ELKHART, Ind. (AP) _ The board of motor home maker Coachmen Industries Inc. rejected a $289.6 million buyout offer Thursday but warned shareholders its first-quarter earnings will come in lower than Wall Street expected.

Thor Industries Inc. is offering $18 in cash and stock for each share of Coachmen stock to create the nation’s second-largest builder of recreational vehicles.

However, Coachmen said its board believes the company is more valuable as an independent company, that Thor’s offer is too low, and that the two companies would not fit together well because of differing philosophies on product positioning, dealer practices and cultures.

``Thor has launched its proposal at a time when not only is Coachmen’s stock price depressed, but the entire RV sector is out of favor with investors,″ Claire C. Skinner, Coachmen’s chairwoman and chief executive, said in a statement.
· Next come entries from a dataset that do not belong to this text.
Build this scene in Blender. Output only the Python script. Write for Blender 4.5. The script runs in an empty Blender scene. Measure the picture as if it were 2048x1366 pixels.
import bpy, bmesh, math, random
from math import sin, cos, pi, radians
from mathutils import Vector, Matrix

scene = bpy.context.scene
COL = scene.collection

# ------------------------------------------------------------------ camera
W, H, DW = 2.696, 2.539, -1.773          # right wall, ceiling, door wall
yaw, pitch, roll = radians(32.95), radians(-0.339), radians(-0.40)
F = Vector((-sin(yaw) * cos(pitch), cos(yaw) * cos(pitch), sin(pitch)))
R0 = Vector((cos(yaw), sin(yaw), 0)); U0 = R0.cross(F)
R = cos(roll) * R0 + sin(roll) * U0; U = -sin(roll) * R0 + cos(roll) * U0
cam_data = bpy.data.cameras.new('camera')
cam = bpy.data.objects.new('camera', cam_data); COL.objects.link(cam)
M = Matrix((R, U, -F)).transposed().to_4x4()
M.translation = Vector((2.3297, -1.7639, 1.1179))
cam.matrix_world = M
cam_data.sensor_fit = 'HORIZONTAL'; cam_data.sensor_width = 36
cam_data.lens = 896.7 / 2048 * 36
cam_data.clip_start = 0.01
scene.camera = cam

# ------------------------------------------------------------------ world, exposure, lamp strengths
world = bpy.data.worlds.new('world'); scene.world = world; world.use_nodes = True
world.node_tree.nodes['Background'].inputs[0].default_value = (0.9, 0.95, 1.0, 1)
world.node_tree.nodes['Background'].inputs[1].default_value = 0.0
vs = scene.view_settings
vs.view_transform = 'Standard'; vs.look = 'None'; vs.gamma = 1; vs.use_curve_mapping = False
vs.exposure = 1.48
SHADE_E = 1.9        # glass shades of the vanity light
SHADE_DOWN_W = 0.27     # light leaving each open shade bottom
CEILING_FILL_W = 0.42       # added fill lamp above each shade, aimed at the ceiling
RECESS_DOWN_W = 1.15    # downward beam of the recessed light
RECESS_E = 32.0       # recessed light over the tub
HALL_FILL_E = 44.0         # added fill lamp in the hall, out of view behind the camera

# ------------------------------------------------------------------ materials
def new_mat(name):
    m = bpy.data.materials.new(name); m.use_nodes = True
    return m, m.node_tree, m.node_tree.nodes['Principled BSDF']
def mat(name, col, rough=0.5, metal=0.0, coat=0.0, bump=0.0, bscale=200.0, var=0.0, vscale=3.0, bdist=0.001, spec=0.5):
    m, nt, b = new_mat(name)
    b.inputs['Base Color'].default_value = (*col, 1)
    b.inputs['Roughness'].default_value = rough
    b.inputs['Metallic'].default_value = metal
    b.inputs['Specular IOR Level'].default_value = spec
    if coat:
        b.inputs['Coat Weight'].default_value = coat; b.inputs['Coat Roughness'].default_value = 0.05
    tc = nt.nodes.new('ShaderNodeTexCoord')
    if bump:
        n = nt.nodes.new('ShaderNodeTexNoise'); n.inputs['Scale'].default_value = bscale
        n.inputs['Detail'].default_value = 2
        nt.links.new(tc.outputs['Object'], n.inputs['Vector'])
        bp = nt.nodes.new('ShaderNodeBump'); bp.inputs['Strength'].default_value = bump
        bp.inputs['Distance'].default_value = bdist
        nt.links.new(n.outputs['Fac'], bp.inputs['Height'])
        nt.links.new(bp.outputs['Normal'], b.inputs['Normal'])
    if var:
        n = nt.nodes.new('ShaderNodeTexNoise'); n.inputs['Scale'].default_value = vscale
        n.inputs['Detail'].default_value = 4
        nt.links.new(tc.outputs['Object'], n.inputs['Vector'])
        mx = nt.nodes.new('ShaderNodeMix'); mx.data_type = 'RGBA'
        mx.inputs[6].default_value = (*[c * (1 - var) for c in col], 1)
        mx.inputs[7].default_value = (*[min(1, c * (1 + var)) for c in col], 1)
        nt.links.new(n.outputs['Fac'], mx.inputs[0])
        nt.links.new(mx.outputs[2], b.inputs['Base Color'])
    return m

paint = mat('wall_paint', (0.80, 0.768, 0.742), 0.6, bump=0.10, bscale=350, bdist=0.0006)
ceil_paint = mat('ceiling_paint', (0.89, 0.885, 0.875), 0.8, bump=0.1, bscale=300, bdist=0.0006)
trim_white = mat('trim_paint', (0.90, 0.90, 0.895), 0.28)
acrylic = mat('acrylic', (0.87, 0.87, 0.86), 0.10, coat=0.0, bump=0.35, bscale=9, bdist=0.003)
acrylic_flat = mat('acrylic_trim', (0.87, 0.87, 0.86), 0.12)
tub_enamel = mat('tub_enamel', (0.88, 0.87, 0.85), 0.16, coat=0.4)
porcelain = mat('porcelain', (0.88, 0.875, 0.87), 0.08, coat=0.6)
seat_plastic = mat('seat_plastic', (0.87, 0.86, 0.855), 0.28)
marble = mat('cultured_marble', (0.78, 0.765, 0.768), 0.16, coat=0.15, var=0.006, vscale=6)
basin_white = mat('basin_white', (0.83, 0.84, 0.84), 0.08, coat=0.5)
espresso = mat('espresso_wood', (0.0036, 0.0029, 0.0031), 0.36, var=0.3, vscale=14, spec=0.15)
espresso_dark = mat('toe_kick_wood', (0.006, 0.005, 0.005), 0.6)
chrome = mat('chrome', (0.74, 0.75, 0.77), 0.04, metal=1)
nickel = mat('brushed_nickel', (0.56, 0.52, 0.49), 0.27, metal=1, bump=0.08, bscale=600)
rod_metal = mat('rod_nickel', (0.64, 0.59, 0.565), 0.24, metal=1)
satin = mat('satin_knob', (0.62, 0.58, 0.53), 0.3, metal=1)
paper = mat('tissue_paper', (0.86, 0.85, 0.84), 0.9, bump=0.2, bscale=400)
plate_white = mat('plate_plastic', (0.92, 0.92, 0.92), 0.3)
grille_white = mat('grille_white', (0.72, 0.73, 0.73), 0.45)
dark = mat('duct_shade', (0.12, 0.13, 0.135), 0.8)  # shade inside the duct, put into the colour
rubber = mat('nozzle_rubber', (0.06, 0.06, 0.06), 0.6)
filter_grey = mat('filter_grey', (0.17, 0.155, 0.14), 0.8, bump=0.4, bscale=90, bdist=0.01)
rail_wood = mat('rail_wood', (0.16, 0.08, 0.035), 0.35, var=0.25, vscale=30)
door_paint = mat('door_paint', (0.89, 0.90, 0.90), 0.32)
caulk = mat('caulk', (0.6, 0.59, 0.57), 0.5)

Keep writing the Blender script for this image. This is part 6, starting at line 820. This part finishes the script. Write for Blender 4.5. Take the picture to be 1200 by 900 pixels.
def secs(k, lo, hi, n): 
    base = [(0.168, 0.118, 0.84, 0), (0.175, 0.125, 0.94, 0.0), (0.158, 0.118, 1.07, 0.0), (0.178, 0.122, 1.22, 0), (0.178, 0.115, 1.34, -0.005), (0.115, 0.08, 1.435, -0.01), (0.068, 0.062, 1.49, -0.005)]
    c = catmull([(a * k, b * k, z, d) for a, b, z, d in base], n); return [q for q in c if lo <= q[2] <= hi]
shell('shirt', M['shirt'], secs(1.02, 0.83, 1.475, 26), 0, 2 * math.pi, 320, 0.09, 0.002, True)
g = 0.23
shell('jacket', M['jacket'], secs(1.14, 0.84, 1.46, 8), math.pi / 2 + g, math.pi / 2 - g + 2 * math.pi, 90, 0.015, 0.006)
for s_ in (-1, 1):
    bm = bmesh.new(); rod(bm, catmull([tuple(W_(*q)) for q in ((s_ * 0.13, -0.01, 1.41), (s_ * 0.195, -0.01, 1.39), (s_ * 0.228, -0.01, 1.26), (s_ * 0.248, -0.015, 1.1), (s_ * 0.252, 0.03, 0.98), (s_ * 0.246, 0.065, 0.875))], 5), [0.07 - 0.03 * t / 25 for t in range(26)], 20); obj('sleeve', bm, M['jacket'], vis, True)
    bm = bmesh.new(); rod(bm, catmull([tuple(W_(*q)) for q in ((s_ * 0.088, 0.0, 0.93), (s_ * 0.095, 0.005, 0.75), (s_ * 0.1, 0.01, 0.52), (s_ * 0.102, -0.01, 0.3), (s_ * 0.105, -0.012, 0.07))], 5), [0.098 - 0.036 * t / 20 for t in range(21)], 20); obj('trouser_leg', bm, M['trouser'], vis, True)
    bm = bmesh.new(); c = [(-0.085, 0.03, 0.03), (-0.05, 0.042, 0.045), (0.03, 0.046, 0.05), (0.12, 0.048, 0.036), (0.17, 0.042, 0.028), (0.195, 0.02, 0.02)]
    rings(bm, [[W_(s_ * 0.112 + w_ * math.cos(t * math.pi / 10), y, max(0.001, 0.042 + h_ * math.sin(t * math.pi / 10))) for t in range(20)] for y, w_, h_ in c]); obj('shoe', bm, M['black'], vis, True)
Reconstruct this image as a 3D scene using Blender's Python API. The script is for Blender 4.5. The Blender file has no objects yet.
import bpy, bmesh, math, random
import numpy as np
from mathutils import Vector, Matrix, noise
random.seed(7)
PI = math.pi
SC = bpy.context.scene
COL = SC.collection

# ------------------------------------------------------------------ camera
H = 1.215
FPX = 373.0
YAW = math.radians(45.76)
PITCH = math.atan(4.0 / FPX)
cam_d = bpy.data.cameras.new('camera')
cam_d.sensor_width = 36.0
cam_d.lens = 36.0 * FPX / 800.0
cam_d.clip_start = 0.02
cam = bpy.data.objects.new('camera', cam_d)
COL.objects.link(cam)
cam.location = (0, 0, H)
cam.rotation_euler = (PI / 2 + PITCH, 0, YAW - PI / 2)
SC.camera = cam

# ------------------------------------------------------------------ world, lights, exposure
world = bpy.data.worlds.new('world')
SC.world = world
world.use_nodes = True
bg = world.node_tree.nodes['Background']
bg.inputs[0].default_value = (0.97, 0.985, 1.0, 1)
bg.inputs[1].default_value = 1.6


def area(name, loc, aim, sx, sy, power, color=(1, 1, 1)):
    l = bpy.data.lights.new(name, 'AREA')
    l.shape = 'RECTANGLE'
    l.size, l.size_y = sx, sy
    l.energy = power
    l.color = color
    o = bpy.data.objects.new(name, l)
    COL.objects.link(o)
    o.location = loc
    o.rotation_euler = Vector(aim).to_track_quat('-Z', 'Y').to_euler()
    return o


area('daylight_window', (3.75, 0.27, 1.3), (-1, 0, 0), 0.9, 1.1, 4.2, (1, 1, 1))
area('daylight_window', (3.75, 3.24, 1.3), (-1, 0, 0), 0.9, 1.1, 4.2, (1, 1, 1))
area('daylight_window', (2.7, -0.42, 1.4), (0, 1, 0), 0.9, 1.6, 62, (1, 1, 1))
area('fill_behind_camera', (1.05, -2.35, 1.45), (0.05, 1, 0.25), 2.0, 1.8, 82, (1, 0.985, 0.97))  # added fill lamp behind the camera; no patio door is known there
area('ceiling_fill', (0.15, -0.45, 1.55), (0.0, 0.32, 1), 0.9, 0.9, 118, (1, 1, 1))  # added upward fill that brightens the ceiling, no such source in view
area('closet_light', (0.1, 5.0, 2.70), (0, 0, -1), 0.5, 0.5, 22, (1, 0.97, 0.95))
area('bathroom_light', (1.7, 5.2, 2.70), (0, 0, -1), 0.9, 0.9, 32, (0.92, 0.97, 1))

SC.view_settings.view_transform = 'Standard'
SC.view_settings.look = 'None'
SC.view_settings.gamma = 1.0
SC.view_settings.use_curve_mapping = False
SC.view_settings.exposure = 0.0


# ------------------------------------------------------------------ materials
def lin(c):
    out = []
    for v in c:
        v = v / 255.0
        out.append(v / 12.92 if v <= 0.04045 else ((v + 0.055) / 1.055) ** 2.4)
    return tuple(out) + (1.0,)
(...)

``Thor is trying to stampede shareholders to sell at a depressed price before the value of our recent spending on technology and infrastructure pays off. This is clearly an attempt to buy Coachmen on the cheap,″ she said.

Coachmen said a piece of that new technology _ a new management information system _ will cause first-quarter earnings to fall four to five cents short of analysts’ consensus estimate of 30 cents per share, or approximately $4.6 million. Acquiring and implementing the system also had hurt 1999 earnings, it said.

Shares of Coachmen were down 50 cents to $15.18 3/4 per share Thursday on the New York Stock Exchange. Thor was down 62 1/2 cents to $26.87 1/2.

Thor president and chief executive Wade Thompson did not return a telephone message Thursday.

Thor, based in Jackson Center, Ohio, earned $30.8 million on sales of $805.8 million in the year ended July 31. Coachmen earned $29.5 million on sales of $847 million in 1999.